"The only way that you will succeed on my team is if you are married to the job!"

"The reason that I am not in any family vacation pictures is because I’m on the phone.  If I’m in the picture, I have a blackberry stuck to my ear."

Yeesh.  What a jerk!

The quotes speak volumes about this individual’s leadership style, priorities and character.  A "my way or the highway" approach, coupled with an "I will succeed on the backs of your labor and you will help me succeed or else," philosophy.  It also speaks volumes about the culture in the organization that tolerates this leader’s style. 

While I live in the perhaps naive hope that this type of leadership will be stomped out in our lifetimes, some environments not only tolerate this approach, they foster it.  From listening to the description of how things run in this organization, it sounds a lot like that commercial that starts with the big boss looking at an underling and barking, "How did you let this happen."  The underling barks the same thing at one of her underlings, and so on, until the issue comes to rest with the poor sap running the mail-room.  A "no accountability, CYA, highly politicized environment where the ends justifies the means and fear rules the day.  Again, yeesh!

With no intent of letting the blackberry-addicted, picture-phobic, priority-challenged leader noted above off the hook, this type of behavior exists because senior leadership either tolerates or encourages it.  I find this style to be commonplace in organizations with weak cultures, where driving short-term results at all costs (operative phrase) is viewed as the best way to reach the future. 

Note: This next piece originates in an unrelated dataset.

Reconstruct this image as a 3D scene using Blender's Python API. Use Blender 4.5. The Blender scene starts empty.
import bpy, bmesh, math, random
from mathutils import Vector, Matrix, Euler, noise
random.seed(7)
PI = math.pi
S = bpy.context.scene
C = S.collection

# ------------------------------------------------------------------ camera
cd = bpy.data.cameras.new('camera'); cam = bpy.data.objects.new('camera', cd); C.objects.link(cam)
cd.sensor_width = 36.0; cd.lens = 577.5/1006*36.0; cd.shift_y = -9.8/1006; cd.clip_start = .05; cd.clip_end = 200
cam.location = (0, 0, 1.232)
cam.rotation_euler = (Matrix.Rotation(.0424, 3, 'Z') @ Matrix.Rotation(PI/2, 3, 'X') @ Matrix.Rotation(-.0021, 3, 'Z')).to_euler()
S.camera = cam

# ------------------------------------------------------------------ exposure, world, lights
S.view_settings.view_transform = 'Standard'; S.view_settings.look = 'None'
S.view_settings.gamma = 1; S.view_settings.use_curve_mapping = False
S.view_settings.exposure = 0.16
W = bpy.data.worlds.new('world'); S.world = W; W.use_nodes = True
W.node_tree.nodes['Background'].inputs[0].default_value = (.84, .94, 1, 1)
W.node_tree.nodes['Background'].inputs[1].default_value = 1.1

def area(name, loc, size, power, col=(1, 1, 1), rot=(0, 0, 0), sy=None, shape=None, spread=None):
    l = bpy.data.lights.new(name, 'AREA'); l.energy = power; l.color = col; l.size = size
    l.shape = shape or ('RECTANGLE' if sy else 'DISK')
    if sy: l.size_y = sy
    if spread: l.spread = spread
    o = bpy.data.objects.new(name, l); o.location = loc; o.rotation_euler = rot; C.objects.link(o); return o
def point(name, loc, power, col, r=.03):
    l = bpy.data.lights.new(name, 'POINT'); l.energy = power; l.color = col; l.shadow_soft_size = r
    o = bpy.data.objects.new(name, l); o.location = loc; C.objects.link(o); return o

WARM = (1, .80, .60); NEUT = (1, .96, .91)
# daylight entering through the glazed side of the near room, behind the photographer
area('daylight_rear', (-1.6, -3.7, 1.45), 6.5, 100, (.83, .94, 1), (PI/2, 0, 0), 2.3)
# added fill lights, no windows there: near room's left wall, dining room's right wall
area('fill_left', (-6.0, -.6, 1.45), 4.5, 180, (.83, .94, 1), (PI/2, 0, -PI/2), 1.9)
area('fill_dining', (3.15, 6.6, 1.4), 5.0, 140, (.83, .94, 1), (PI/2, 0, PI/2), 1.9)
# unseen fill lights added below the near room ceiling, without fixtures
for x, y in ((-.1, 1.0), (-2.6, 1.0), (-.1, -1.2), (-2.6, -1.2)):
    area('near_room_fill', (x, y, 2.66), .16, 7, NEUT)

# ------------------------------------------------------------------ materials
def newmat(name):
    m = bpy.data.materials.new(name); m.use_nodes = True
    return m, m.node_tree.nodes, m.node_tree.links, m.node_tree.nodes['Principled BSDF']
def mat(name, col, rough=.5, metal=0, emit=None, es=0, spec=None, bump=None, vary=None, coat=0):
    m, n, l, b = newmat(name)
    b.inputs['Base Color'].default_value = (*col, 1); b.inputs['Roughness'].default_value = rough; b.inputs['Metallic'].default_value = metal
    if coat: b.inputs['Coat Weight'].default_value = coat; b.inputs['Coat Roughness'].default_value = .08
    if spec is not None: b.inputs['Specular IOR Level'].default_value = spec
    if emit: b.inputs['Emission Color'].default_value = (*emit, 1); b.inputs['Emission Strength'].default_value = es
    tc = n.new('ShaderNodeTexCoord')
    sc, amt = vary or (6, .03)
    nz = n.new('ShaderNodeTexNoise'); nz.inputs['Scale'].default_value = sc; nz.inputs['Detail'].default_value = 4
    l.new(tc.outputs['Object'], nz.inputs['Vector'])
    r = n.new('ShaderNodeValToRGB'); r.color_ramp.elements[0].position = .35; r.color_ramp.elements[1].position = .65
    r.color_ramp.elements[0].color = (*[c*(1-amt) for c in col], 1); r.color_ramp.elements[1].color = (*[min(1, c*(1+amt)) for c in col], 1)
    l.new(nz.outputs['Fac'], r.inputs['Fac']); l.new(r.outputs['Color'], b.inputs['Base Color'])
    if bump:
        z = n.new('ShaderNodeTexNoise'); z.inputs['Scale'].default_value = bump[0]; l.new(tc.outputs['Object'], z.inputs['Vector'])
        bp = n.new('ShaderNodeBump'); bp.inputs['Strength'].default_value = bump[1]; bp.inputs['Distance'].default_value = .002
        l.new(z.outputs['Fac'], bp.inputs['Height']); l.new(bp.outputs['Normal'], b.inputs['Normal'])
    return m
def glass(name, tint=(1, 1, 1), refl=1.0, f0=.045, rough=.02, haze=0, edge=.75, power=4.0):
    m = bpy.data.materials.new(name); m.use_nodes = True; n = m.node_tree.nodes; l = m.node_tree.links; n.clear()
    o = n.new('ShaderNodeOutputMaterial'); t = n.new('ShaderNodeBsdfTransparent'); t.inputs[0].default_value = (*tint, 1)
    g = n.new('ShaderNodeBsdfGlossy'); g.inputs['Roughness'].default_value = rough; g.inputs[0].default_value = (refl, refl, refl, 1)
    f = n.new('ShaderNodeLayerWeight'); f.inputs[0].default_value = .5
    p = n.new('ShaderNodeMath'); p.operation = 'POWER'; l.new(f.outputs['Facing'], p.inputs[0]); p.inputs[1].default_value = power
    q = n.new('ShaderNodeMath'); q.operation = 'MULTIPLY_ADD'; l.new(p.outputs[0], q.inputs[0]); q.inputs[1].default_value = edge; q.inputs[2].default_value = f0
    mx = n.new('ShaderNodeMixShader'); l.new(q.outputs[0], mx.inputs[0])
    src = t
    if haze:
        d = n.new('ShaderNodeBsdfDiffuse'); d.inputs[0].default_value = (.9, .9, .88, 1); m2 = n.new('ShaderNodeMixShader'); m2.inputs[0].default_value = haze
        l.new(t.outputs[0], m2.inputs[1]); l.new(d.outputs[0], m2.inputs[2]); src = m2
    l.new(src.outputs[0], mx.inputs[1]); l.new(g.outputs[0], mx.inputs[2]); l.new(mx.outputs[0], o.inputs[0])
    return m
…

Leading through fear and intimidation is certainly a well-documented style in the history books and one of the potential tools of leadership.  The history books will even support that this approach works and drives results with groups and entire civilizations for a period of time.  But, at what cost?

The Impact of Leading through Fear and Intimidation:

  • An environment where innovation and free-thinking are nowhere to be found.
  • A workforce that is demoralized.
  • Shared-values are non-existent.
  • Success and career development are gained on the backs of others.
  • Decisions are arbitrary.
  • Long-range vision and strategy are sacrificed in favor of short-term results at all costs.
  • Loyalty is rewarded excessively, spurring highly political behavior.
  • Survival, not creating value becomes the goal.
  • Innovation through risk-taking is non-existent because mistakes are not tolerated.
  • Talented people tend to move away from these types of organizations at the first opportunity.
  • Since talent development is non-existent and turnover high, the organization gets stuck in an endless loop of hiring and replacing, along with all of the inherent costs and impacts of that activity.

And I could keep going…

The long bottom-line:

The manager described above has likely adopted his style based on his perception that it is the best way to ensure his survival.  While he is accountable and responsible for his approach, it is the leaders above him and the culture and behaviors that they perpetuate that I find fault with. 

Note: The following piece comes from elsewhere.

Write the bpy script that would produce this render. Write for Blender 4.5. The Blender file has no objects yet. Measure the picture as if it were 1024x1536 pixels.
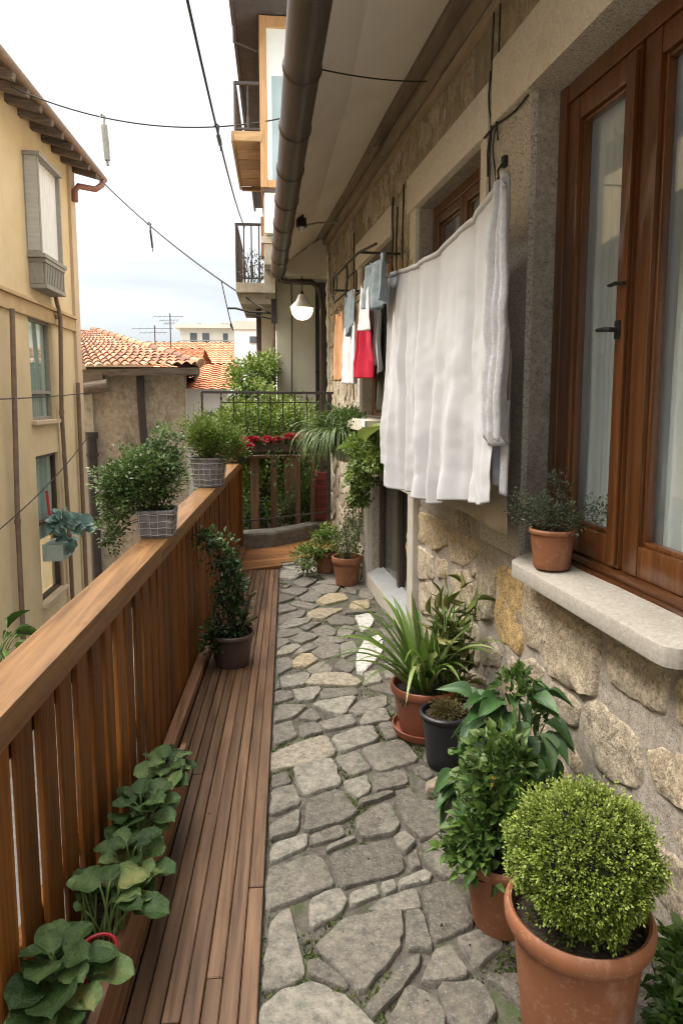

I love competing against these types of firms.  Their tactics show the market and customers that they are morally bankrupt.  Not all customers care, but many do, and that is enough to build a business on by differentiation. I also love recruiting talent from these organizations, as the best and brightest are anxious and grateful for the opportunity to make a commitment to a leader and organization with strong values and a positive character.

If you work for this leader, recognize that there is no security.  Listen and learn, and file the learnings under "approaches I will never use when it’s my turn."  If you are this type of a leader, I hope that you fire yourself, but you’re probably not emotionally intelligent enough to recognize the errors of your ways.  If your leadership perpetuates this behavior, well, I am an eternal optimist on the ability of the universe to eventually even things up.   Meanwhile, I’m on a talent search and I know where I’m going to look first.